The position vectors are zero, while the orientation matrices indicate the orientation of the joint in the reference frame of the respective nodes. All data is in on one line, without continuation.

revolute hinge

The revolute hinge joint

revolutehinge: <label>
    <node1_label> (Vec3)<position1> (Mat3x3)<orientation1>
    <node2_label> (Vec3)<position2> (Mat3x3)<orientation2>

The position vectors indicates the location of the joint in the reference frame of the respective node, while the matrix orientation indicates the orientation of the joint in the reference frame of the respective node. All data is in on one line, without continuation.

rod

The rod joint

rod: <label>
    <node1_label> (Vec3)<offset1>
    <node2_label> (Vec3)<offset2>

The label of the joint, followed by the label of each node and the offset of the respective joint extremity, in the reference frame of the node.
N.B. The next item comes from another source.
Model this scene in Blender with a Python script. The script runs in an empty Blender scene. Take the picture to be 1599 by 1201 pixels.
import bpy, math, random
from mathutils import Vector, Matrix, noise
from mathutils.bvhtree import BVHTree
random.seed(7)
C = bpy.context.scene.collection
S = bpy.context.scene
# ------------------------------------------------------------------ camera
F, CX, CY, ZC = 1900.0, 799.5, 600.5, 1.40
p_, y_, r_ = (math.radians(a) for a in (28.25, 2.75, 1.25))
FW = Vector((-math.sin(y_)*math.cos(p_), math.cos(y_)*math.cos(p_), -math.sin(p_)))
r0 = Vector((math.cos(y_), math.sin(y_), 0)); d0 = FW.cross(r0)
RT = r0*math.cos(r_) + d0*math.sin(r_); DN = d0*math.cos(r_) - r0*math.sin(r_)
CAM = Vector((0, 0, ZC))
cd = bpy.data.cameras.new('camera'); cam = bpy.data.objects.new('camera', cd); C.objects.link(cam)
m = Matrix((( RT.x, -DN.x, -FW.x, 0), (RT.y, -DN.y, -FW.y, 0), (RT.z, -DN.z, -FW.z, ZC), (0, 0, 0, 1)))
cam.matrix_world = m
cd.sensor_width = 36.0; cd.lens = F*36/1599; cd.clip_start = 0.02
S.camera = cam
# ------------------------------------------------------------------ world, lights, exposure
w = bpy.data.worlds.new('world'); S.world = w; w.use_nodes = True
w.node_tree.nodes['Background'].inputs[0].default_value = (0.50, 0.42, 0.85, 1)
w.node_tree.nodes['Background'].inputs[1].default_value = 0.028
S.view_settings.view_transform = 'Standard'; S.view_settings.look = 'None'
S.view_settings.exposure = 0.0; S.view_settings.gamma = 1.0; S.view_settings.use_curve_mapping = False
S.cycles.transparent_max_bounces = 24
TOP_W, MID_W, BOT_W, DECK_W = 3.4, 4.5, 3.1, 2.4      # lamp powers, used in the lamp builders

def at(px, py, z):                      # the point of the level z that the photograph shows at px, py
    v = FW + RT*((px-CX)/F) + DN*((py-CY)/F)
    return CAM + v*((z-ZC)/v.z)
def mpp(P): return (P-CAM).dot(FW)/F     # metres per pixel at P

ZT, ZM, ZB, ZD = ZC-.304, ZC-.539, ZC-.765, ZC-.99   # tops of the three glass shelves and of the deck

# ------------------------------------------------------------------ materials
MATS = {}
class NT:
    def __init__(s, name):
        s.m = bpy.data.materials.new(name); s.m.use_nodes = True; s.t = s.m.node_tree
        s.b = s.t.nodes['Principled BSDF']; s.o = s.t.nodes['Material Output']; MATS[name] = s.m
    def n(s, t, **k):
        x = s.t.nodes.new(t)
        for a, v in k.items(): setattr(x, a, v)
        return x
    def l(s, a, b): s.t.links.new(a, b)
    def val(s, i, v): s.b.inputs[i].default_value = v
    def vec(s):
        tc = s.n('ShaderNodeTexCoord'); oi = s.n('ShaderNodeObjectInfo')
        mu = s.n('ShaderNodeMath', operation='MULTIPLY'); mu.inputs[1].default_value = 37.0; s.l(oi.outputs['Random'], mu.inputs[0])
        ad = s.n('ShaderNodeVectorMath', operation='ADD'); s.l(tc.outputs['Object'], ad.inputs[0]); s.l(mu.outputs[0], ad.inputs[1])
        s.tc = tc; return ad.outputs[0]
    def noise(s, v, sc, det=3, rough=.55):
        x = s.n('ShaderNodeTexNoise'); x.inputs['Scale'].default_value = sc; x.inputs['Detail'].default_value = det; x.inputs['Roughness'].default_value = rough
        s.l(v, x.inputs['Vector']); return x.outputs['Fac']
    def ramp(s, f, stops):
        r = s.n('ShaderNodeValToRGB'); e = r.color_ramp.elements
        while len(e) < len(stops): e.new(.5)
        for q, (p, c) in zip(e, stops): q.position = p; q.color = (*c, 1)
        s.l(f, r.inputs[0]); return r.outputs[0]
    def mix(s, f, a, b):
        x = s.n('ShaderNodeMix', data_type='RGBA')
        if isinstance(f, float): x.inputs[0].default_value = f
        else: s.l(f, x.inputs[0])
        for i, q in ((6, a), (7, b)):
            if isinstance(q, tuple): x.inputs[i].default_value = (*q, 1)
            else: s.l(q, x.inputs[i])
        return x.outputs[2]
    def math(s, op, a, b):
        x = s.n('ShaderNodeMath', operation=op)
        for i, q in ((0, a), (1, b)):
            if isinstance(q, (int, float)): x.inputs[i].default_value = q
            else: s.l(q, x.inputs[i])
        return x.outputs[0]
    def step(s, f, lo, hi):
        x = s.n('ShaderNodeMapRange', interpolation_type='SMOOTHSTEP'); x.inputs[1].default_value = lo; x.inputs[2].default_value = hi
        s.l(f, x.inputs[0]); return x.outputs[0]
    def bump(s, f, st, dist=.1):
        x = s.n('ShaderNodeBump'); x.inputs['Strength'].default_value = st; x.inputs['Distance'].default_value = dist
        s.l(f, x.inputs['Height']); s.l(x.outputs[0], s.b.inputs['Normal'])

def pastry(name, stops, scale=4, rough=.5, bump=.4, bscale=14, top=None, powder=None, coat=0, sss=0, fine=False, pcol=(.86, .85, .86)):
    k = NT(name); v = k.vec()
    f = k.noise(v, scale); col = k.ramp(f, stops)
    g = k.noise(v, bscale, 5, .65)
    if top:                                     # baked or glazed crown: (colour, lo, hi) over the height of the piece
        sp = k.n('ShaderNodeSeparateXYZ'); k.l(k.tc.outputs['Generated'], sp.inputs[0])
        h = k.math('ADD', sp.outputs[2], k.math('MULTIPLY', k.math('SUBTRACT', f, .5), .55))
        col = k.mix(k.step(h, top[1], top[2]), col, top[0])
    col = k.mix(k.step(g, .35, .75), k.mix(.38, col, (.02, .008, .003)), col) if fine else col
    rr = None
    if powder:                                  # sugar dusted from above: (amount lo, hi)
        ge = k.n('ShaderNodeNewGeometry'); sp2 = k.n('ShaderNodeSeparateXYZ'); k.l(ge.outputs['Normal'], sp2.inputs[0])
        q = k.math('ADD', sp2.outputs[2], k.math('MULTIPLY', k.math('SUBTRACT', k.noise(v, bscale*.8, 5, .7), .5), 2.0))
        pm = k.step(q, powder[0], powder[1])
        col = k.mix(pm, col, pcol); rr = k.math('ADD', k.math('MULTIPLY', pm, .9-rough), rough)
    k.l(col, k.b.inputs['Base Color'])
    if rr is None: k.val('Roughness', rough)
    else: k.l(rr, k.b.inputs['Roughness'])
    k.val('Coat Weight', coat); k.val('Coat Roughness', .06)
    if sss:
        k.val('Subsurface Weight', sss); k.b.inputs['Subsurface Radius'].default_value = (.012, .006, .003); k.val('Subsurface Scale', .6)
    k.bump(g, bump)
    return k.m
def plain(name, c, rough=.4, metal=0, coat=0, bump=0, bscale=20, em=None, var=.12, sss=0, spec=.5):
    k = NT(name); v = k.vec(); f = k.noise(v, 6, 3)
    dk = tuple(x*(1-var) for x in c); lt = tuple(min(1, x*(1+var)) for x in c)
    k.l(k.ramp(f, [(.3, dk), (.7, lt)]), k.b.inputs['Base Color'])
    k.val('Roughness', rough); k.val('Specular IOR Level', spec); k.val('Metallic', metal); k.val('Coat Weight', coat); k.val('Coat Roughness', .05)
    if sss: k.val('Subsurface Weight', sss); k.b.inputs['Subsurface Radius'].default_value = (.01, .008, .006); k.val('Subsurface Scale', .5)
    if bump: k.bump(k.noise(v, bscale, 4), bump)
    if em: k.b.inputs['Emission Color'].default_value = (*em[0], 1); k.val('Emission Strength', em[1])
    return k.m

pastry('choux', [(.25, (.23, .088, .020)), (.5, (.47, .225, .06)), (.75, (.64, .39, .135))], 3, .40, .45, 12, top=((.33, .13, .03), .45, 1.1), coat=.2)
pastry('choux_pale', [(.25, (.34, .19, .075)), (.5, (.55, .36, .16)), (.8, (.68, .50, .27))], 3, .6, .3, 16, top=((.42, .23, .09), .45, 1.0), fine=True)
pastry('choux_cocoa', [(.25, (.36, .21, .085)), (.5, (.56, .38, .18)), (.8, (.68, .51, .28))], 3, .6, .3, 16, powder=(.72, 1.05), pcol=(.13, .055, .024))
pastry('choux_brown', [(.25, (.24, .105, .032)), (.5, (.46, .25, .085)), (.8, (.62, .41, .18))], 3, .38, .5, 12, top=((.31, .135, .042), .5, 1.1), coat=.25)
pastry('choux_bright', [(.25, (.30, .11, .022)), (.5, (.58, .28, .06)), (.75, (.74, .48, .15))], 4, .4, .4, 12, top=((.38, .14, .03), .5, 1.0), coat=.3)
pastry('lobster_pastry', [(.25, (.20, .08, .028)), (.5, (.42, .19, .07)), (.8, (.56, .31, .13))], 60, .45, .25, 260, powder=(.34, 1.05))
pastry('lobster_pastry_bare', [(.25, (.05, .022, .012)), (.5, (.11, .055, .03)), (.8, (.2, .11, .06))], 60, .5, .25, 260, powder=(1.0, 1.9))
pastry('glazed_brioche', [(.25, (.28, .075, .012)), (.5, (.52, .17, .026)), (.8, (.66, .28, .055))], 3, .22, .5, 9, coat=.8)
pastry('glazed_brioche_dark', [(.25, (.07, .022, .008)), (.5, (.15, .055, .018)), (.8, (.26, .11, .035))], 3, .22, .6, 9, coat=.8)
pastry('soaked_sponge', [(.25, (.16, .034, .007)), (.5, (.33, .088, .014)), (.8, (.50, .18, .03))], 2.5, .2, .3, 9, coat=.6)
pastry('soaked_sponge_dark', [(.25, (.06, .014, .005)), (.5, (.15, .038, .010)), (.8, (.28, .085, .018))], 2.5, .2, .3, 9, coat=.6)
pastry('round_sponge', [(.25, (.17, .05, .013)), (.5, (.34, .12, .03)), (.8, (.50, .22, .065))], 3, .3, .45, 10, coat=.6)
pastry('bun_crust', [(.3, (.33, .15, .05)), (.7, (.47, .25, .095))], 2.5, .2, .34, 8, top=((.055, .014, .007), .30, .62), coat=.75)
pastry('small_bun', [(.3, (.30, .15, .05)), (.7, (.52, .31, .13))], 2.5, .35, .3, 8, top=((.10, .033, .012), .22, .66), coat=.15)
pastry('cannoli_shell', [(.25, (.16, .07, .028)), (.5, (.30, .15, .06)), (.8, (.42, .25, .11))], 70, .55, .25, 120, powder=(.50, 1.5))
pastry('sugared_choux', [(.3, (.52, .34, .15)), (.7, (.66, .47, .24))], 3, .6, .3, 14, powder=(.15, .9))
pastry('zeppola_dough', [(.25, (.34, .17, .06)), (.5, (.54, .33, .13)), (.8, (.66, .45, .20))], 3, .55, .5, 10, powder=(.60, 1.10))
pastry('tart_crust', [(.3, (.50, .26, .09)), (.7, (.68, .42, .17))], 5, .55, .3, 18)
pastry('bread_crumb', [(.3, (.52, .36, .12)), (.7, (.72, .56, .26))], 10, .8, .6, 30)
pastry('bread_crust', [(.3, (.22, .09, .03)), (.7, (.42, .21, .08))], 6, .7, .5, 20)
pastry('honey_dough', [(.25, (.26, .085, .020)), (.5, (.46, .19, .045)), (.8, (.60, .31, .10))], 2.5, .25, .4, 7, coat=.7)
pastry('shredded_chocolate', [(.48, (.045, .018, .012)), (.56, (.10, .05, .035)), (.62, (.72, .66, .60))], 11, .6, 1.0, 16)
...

All data is in on one line, without continuation. Both rod and rod with offset joints are logged like this.

spherical hinge

The spherical hinge joint

sphericalhinge: <label>
    <node1_label> (Vec3)<position1> (Mat3x3)<orientation1>
    <node2_label> (Vec3)<position2> (Mat3x3)<orientation2>

The position vectors indicates the location of the joint in the reference frame of the respective node, while the matrix orientation indicates the orientation of the joint in the reference frame of the respective node. All data is in on one line, without continuation.

spherical pin

The spherical pin joint

sphericalpin: <label>
    <node_label> (Vec3)<position> (Mat3x3)<orientation>
    <node_label> (Vec3)<position> (Mat3x3)<orientation>

The format is quite obscure; the position and the orientation are repeated twice. The vector position indicates the location of the joint, while the matrix orientation is the identity matrix. All data is in on one line, without continuation.

structural node

The structural node

structural node: <label> (Vec3)<X> (Vec3)<cardan_angles>

The label of the node, the position X and the cardan_angles that express the orientation are given.

universal hinge

The universal hinge joint

universalhinge: <label>
    <node1_label> (Vec3)<position1> (Mat3x3)<orientation1>
    <node2_label> (Vec3)<position2> (Mat3x3)<orientation2>

The position vectors indicates the location of the joint in the reference frame of the respective node, while the matrix orientation indicates the orientation of the joint in the reference frame of the respective node. All data is in on one line, without continuation.

universal pin

The universal pin joint

universalpin: <label>
    <node_label> (Vec3)<position> (Mat3x3)<orientation>
    <node_label> (Vec3)<relative_position> (Mat3x3)<relative_orientation>

The position vector and the orientation matrix indicate the location and the orientation of the joint in the global reference frame, while the relative_position vector and the relative_orientation matrix indicate the location and the orientation of the joint in the reference frame of the node. All data is in on one line, without continuation.

universal rotation

The universal rotation joint

universalrotation: <label>
    <node1_label> (Vec3)<position1> (Mat3x3)<orientation1>
    <node2_label> (Vec3)<position2> (Mat3x3)<orientation2>

The position vectors are zero, while the matrix orientation indicates the orientation of the joint in the reference frame of the respective node. All data is in on one line, without continuation.